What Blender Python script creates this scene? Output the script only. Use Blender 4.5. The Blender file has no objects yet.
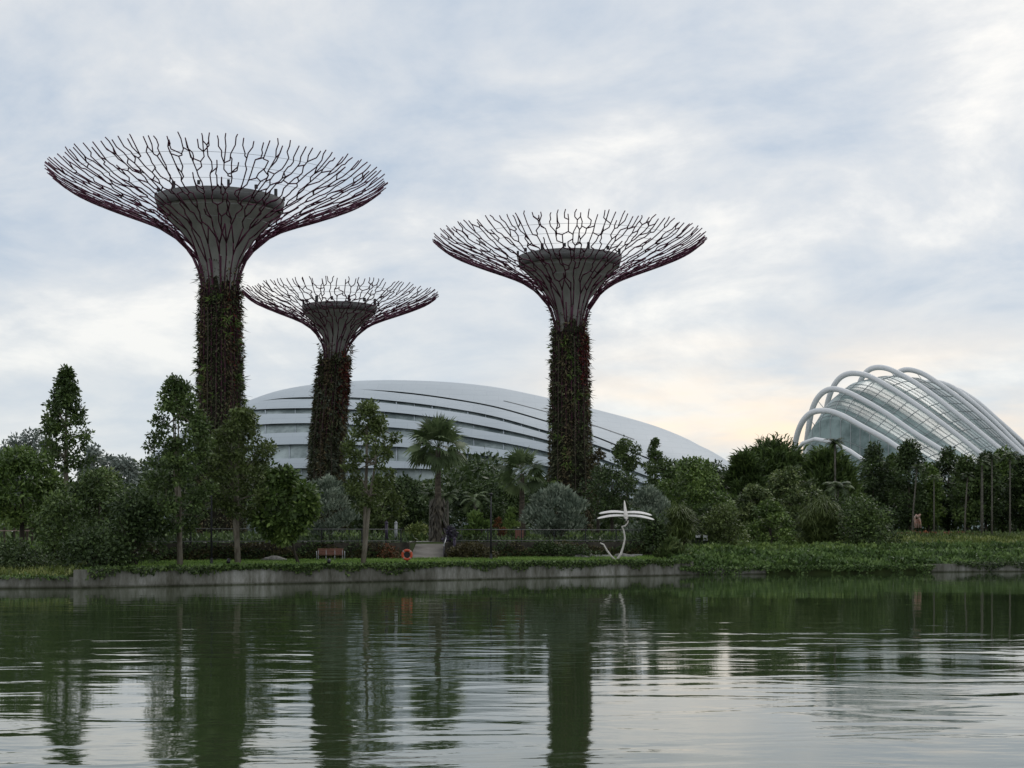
import bpy, bmesh, math, random
import numpy as np
from mathutils import Vector, Matrix
R = math.radians
SC = bpy.context.scene
COL = SC.collection
# ------------------------------------------------------------------ camera, sky, sun, exposure
F_PX, HOR, EYE = 1450.0, 535.0, 3.0
cam = bpy.data.cameras.new('camera'); cam.sensor_width = 36; cam.lens = F_PX/1024*36
cam.shift_y = (HOR-384)/1024; cam.clip_start = .2; cam.clip_end = 6000
cam_o = bpy.data.objects.new('camera', cam); COL.objects.link(cam_o)
cam_o.location = (0, 0, EYE); cam_o.rotation_euler = (R(90), 0, 0)
SC.camera = cam_o
SC.view_settings.view_transform = 'Standard'; SC.view_settings.look = 'None'
SC.view_settings.exposure = 0.3; SC.view_settings.gamma = 1.0
SC.view_settings.use_curve_mapping = False
SUN_EL, SUN_AZ = R(42), R(28)       # low sun behind the clouds, ahead and right
W = bpy.data.worlds.new('World'); SC.world = W; W.use_nodes = True
def build_sky():
    nt = W.node_tree; nt.nodes.clear(); N = nt.nodes.new; L = nt.links.new
    out = N('ShaderNodeOutputWorld'); bg = N('ShaderNodeBackground'); bg.inputs[1].default_value = 0.1
    sky = N('ShaderNodeTexSky'); sky.sky_type = 'NISHITA'; sky.sun_disc = False
    sky.sun_elevation = SUN_EL; sky.sun_rotation = SUN_AZ
    tc = N('ShaderNodeTexCoord'); sep = N('ShaderNodeSeparateXYZ'); L(tc.outputs['Generated'], sep.inputs[0])
    def math_(op, a, b=None, clamp=False):
        m = N('ShaderNodeMath'); m.operation = op; m.use_clamp = clamp
        for i, v in enumerate((a, b)):
            if v is None: continue
            if isinstance(v, (int, float)): m.inputs[i].default_value = v
            else: L(v, m.inputs[i])
        return m.outputs[0]
    def ramp(fac, stops):
        r = N('ShaderNodeValToRGB'); L(fac, r.inputs[0]); e = r.color_ramp.elements
        while len(e) < len(stops): e.new(.5)
        for s, (p, c) in zip(e, stops): s.position = p; s.color = (*c, 1)
        return r.outputs[0]
    def mix(f, a, b):
        m = N('ShaderNodeMix'); m.data_type = 'RGBA'
        for i, v in ((0, f), (6, a), (7, b)):
            if isinstance(v, (int, float)): m.inputs[i].default_value = v
            elif isinstance(v, tuple): m.inputs[i].default_value = (*v, 1)
            else: L(v, m.inputs[i])
        return m.outputs[2]
    z = math_('MAXIMUM', sep.outputs[2], 0.0)
    den = math_('ADD', z, .30)
    px = math_('DIVIDE', sep.outputs[0], den); py = math_('DIVIDE', sep.outputs[1], den)
    cb = N('ShaderNodeCombineXYZ'); L(px, cb.inputs[0]); L(py, cb.inputs[1])
    n1 = N('ShaderNodeTexNoise'); n1.inputs['Scale'].default_value = 3.4; n1.inputs['Detail'].default_value = 7
    n1.inputs['Roughness'].default_value = .6; n1.inputs['Distortion'].default_value = .25
    mp = N('ShaderNodeMapping'); mp.inputs['Location'].default_value = (3.1, 7.4, 0); mp.inputs['Scale'].default_value = (1, 1.0, 1)
    mp.inputs['Rotation'].default_value = (0, 0, R(20))
    L(cb.outputs[0], mp.inputs[0]); L(mp.outputs[0], n1.inputs['Vector'])
    n2 = N('ShaderNodeTexNoise'); n2.inputs['Scale'].default_value = 1.5; n2.inputs['Detail'].default_value = 4
    mp2 = N('ShaderNodeMapping'); mp2.inputs['Location'].default_value = (11.3, 2.2, 4); L(cb.outputs[0], mp2.inputs[0]); L(mp2.outputs[0], n2.inputs['Vector'])
    f = math_('ADD', math_('MULTIPLY', n1.outputs[0], .62), math_('MULTIPLY', n2.outputs[0], .38))
    clouds = ramp(f, [(.38, (.41, .48, .57)), (.455, (.515, .56, .615)), (.525, (.615, .635, .655)), (.625, (.84, .82, .78))])
    # warm break in the cloud low in the sky, towards the sun
    az = math_('ARCTAN2', sep.outputs[0], sep.outputs[1])
    da = math_('SUBTRACT', az, R(12)); wa = math_('POWER', 2.718, math_('MULTIPLY', math_('MULTIPLY', da, da), -26.0))
    de = math_('SUBTRACT', sep.outputs[2], .055); we = math_('POWER', 2.718, math_('MULTIPLY', math_('MULTIPLY', de, de), -300.0))
    n3 = N('ShaderNodeTexNoise'); n3.inputs['Scale'].default_value = 9; n3.inputs['Detail'].default_value = 4
    mp3 = N('ShaderNodeMapping'); mp3.inputs['Scale'].default_value = (1, 1, 4.5); L(tc.outputs['Generated'], mp3.inputs[0]); L(mp3.outputs[0], n3.inputs['Vector'])
    br = math_('MULTIPLY', math_('SUBTRACT', n3.outputs[0], .36, ), 3.6, True)
    warm = math_('MULTIPLY', math_('MULTIPLY', wa, we), br, True)
    hz = ramp(z, [(.0, (1, 1, 1)), (.2, (0, 0, 0))])
    c1 = mix(math_('MULTIPLY', hz, .72), clouds, (.59, .63, .655))
    c2 = mix(math_('MULTIPLY', warm, .95), c1, (.98, .77, .56))
    # scale cloud radiance for the 0.1 background strength
    sc = N('ShaderNodeVectorMath'); sc.operation = 'SCALE'; L(c2, sc.inputs[0]); sc.inputs['Scale'].default_value = 10.0
    fin = mix(.93, sky.outputs[0], sc.outputs[0])
    L(fin, bg.inputs[0]); L(bg.outputs[0], out.inputs[0])
build_sky()
sun = bpy.data.lights.new('sun', 'SUN'); sun.energy = 0.55; sun.angle = R(25); sun.color = (1, .95, .89)
sun_o = bpy.data.objects.new('sun', sun); COL.objects.link(sun_o)
sd = Vector((math.sin(SUN_AZ)*math.cos(SUN_EL), math.cos(SUN_AZ)*math.cos(SUN_EL), math.sin(SUN_EL)))
sun_o.rotation_euler = sd.to_track_quat('Z', 'Y').to_euler(); sun_o.location = (0, 60, 80)

# ------------------------------------------------------------------ placing helpers
SHX = [-2000, -400, -60, -24.7, 13.4, 33, 49, 120, 400, 2000]
SHY = [20, 60, 74, 82, 109, 117, 121, 135, 160, 200]
def shore(X): return np.interp(X, SHX, SHY)
def sstep(a, b, x):
    t = np.clip((x-a)/(b-a), 0, 1); return t*t*(3-2*t)
RAMP = (-7.5, -5.0)
TERR = 2.4
def gz(X, Y):
    X = np.asarray(X, float); Y = np.asarray(Y, float); s = Y-shore(X)
    mid = np.where(s < 12.02, 1.0+.02*np.clip(s, 0, 12), TERR+.004*np.clip(s-12, 0, 120))
    inr = (X > RAMP[0]+.02) & (X < RAMP[1]-.02) & (s > 11) & (s < 19)
    mid = np.where(inr, np.interp(s, [11, 19], [1.16, TERR]), mid)
    right = np.interp(s, [0, 4, 12, 20, 32, 45, 160], [.45, 1.15, 1.7, 1.75, 2.3, 2.75, 3.0])
    left = np.interp(s, [0, 5, 14, 26, 160], [.5, .9, 1.6, 2.3, 2.9])
    wl = sstep(-25.6, -24.4, X); wr = sstep(11, 16, X)
    z = mid*wl*(1-wr)+right*wr+left*(1-wl)
    return np.where(s < 0, -1.5, z)
def at(px, d): return (px-512)/F_PX*d
def zat(py, d): return EYE-(py-HOR)/F_PX*d
def ground_at(px, d):
    X = at(px, d); return (X, d, float(gz(X, d)))

# ------------------------------------------------------------------ object helpers
def link(o): COL.objects.link(o); return o
def tag(o, label=None, cat=None, group=None, kind=None):
    if label: o['label'] = label
    if cat: o['category'] = cat
    if group: o['group'] = group
    if kind: o['kind'] = kind
    return o
def empty(name, label, cat, loc=(0, 0, 0), rz=0, group=None):
    o = bpy.data.objects.new(name, None); link(o); o.location = loc; o.rotation_euler = (0, 0, rz)
    o.empty_display_size = .3
    return tag(o, label, cat, group)
class MB:
    def __init__(s): s.v = []; s.f = []; s.m = []; s.sm = []
    def add(s, vs, fs, m=0, smooth=False):
        b = len(s.v); s.v += [tuple(map(float, p)) for p in vs]
        for f in fs: s.f.append([b+i for i in f]); s.m.append(m); s.sm.append(smooth)
    def box(s, c, d, rz=0, m=0, ry=0, rx=0):
        x, y, z = d[0]/2, d[1]/2, d[2]/2
        M = Matrix.Rotation(rz, 3, 'Z') @ Matrix.Rotation(ry, 3, 'Y') @ Matrix.Rotation(rx, 3, 'X')
        vs = [Vector(c)+M @ Vector(p) for p in ((-x,-y,-z),(x,-y,-z),(x,y,-z),(-x,y,-z),(-x,-y,z),(x,-y,z),(x,y,z),(-x,y,z))]
        s.add(vs, [(0,3,2,1),(4,5,6,7),(0,1,5,4),(1,2,6,5),(2,3,7,6),(3,0,4,7)], m)
    def tube(s, pts, rad, n=6, m=0, cap=True, smooth=True, flat=1.0):
        pts = [Vector(p) for p in pts]; k = len(pts)
        if isinstance(rad, (int, float)): rad = [rad]*k
        vs = []; ref = None
        for i, p in enumerate(pts):
            t = (pts[min(i+1, k-1)]-pts[max(i-1, 0)])
            t = t.normalized() if t.length > 1e-9 else Vector((0, 0, 1))
            if ref is None: ref = t.orthogonal().normalized()
            u = (ref-t*ref.dot(t)); u = u.normalized() if u.length > 1e-6 else t.orthogonal().normalized()
            ref = u; w = t.cross(u)
            for j in range(n):
                a = 2*math.pi*j/n
                vs.append(p+u*math.cos(a)*rad[i]+w*math.sin(a)*rad[i]*flat)
        fs = [(i*n+j, i*n+(j+1) % n, (i+1)*n+(j+1) % n, (i+1)*n+j) for i in range(k-1) for j in range(n)]
        if cap: fs += [tuple(range(n-1, -1, -1)), tuple((k-1)*n+j for j in range(n))]
        s.add(vs, fs, m, smooth)
    def lathe(s, prof, n=48, m=0, smooth=True, c=(0, 0, 0)):
        vs = [(c[0]+r*math.cos(2*math.pi*j/n), c[1]+r*math.sin(2*math.pi*j/n), c[2]+z) for r, z in prof for j in range(n)]
        fs = [(i*n+j, i*n+(j+1) % n, (i+1)*n+(j+1) % n, (i+1)*n+j) for i in range(len(prof)-1) for j in range(n)]
        s.add(vs, fs, m, smooth)
    def grid(s, rows, m=0, smooth=True):
        nr, nc = len(rows), len(rows[0])
        s.add([p for r in rows for p in r], [(i*nc+j, i*nc+j+1, (i+1)*nc+j+1, (i+1)*nc+j) for i in range(nr-1) for j in range(nc-1)], m, smooth)
    def build(s, name, mats, parent=None, loc=None):
        me = bpy.data.meshes.new(name); me.from_pydata(s.v, [], s.f); 
        for mt in (mats if isinstance(mats, (list, tuple)) else [mats]): me.materials.append(mt)
        me.polygons.foreach_set('material_index', s.m); me.polygons.foreach_set('use_smooth', s.sm)
        me.update(); o = bpy.data.objects.new(name, me); link(o)
        if parent: o.parent = parent
        if loc: o.location = loc
        return o
def quads(name, V, mat, parent=None, var=None, loc=None):
    """V: (n,4,3) leaf quads -> one mesh, face attribute 'var'."""
    V = np.asarray(V, np.float32); n = len(V)
    me = bpy.data.meshes.new(name); me.vertices.add(n*4); me.loops.add(n*4); me.polygons.add(n)
    me.vertices.foreach_set('co', V.reshape(-1)); me.loops.foreach_set('vertex_index', np.arange(n*4, dtype=np.int32))
    me.polygons.foreach_set('loop_start', np.arange(0, n*4, 4, dtype=np.int32))
    a = me.attributes.new('var', 'FLOAT', 'FACE')
    if var is None: var = np.random.default_rng(n).random(n)
    a.data.foreach_set('value', np.asarray(var, np.float32))
    me.update(calc_edges=True); me.materials.append(mat)
    o = bpy.data.objects.new(name, me); link(o)
    if parent: o.parent = parent
    if loc: o.location = loc
    return o
def unit(a): return a/np.maximum(np.linalg.norm(a, axis=-1, keepdims=True), 1e-9)
def leaves(P, A, Nn, L, Wd):
    A = unit(A); S = unit(np.cross(Nn, A)); L = np.asarray(L).reshape(-1, 1)*np.ones((len(P), 1)); Wd = np.asarray(Wd).reshape(-1, 1)*np.ones((len(P), 1))
    return np.stack([P, P+A*L*.5+S*Wd*.5, P+A*L, P+A*L*.5-S*Wd*.5], 1)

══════

Given instruction: From the listing above, copy all lines holding the word "scene".

Output for this task:
What Blender Python script creates this scene? Output the script only. Use Blender 4.5. The Blender file has no objects yet.
SC = bpy.context.scene